3D scene scripts
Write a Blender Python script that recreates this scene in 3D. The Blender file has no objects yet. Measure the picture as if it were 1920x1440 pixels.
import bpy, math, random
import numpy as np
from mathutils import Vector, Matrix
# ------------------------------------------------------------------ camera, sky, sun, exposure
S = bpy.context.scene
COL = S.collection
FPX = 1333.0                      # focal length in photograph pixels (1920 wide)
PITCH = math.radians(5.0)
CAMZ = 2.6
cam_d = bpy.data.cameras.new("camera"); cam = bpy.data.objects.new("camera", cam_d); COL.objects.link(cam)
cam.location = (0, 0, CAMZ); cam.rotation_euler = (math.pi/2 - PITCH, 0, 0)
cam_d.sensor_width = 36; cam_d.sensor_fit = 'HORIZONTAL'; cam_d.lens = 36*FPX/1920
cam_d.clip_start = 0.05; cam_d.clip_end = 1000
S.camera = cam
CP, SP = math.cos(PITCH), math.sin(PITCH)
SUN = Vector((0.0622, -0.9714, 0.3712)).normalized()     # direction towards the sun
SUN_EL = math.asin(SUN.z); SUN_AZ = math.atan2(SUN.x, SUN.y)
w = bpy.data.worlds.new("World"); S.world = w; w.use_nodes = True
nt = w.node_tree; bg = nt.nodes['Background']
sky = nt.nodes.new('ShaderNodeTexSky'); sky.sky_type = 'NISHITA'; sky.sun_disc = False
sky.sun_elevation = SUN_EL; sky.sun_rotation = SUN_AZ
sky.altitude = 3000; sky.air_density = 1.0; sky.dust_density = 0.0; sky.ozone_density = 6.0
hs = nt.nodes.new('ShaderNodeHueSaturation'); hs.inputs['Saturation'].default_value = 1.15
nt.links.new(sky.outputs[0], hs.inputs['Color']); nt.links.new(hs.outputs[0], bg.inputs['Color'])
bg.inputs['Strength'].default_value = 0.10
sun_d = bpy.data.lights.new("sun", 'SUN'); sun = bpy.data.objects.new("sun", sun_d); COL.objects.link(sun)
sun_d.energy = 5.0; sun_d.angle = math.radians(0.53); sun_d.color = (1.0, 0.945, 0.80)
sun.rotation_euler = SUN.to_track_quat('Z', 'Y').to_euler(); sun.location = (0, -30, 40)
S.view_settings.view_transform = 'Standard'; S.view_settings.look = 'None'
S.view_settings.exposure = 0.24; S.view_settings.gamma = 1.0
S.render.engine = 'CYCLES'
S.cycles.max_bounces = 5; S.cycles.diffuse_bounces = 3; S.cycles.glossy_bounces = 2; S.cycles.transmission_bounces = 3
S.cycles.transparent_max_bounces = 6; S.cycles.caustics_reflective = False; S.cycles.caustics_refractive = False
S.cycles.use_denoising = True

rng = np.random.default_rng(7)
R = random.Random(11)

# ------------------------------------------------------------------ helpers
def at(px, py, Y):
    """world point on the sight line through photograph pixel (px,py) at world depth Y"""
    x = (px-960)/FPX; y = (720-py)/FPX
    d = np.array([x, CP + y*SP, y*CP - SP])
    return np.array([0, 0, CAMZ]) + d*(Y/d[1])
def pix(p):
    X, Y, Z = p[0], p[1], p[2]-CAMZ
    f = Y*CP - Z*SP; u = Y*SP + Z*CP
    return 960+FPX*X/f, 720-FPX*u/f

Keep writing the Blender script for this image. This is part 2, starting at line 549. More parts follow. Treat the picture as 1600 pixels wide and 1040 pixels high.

What you are asked to do
The records above must be output exactly, in full.

Problem solution
Write a Blender Python script that recreates this scene in 3D. The Blender file has no objects yet. Measure the picture as if it were 1920x1440 pixels.
import bpy, math, random
import numpy as np
from mathutils import Vector, Matrix
# ------------------------------------------------------------------ camera, sky, sun, exposure
S = bpy.context.scene
COL = S.collection
FPX = 1333.0                      # focal length in photograph pixels (1920 wide)
PITCH = math.radians(5.0)
CAMZ = 2.6
cam_d = bpy.data.cameras.new("camera"); cam = bpy.data.objects.new("camera", cam_d); COL.objects.link(cam)
cam.location = (0, 0, CAMZ); cam.rotation_euler = (math.pi/2 - PITCH, 0, 0)
cam_d.sensor_width = 36; cam_d.sensor_fit = 'HORIZONTAL'; cam_d.lens = 36*FPX/1920
cam_d.clip_start = 0.05; cam_d.clip_end = 1000
S.camera = cam
CP, SP = math.cos(PITCH), math.sin(PITCH)
SUN = Vector((0.0622, -0.9714, 0.3712)).normalized()     # direction towards the sun
SUN_EL = math.asin(SUN.z); SUN_AZ = math.atan2(SUN.x, SUN.y)
w = bpy.data.worlds.new("World"); S.world = w; w.use_nodes = True
nt = w.node_tree; bg = nt.nodes['Background']
sky = nt.nodes.new('ShaderNodeTexSky'); sky.sky_type = 'NISHITA'; sky.sun_disc = False
sky.sun_elevation = SUN_EL; sky.sun_rotation = SUN_AZ
sky.altitude = 3000; sky.air_density = 1.0; sky.dust_density = 0.0; sky.ozone_density = 6.0
hs = nt.nodes.new('ShaderNodeHueSaturation'); hs.inputs['Saturation'].default_value = 1.15
nt.links.new(sky.outputs[0], hs.inputs['Color']); nt.links.new(hs.outputs[0], bg.inputs['Color'])
bg.inputs['Strength'].default_value = 0.10
sun_d = bpy.data.lights.new("sun", 'SUN'); sun = bpy.data.objects.new("sun", sun_d); COL.objects.link(sun)
sun_d.energy = 5.0; sun_d.angle = math.radians(0.53); sun_d.color = (1.0, 0.945, 0.80)
sun.rotation_euler = SUN.to_track_quat('Z', 'Y').to_euler(); sun.location = (0, -30, 40)
S.view_settings.view_transform = 'Standard'; S.view_settings.look = 'None'
S.view_settings.exposure = 0.24; S.view_settings.gamma = 1.0
S.render.engine = 'CYCLES'
S.cycles.max_bounces = 5; S.cycles.diffuse_bounces = 3; S.cycles.glossy_bounces = 2; S.cycles.transmission_bounces = 3
S.cycles.transparent_max_bounces = 6; S.cycles.caustics_reflective = False; S.cycles.caustics_refractive = False
S.cycles.use_denoising = True

rng = np.random.default_rng(7)
R = random.Random(11)

# ------------------------------------------------------------------ helpers
def at(px, py, Y):
    """world point on the sight line through photograph pixel (px,py) at world depth Y"""
    x = (px-960)/FPX; y = (720-py)/FPX
    d = np.array([x, CP + y*SP, y*CP - SP])
    return np.array([0, 0, CAMZ]) + d*(Y/d[1])
def pix(p):
    X, Y, Z = p[0], p[1], p[2]-CAMZ
    f = Y*CP - Z*SP; u = Y*SP + Z*CP
    return 960+FPX*X/f, 720-FPX*u/f

Keep writing the Blender script for this image. This is part 2, starting at line 549. More parts follow. Treat the picture as 1600 pixels wide and 1040 pixels high.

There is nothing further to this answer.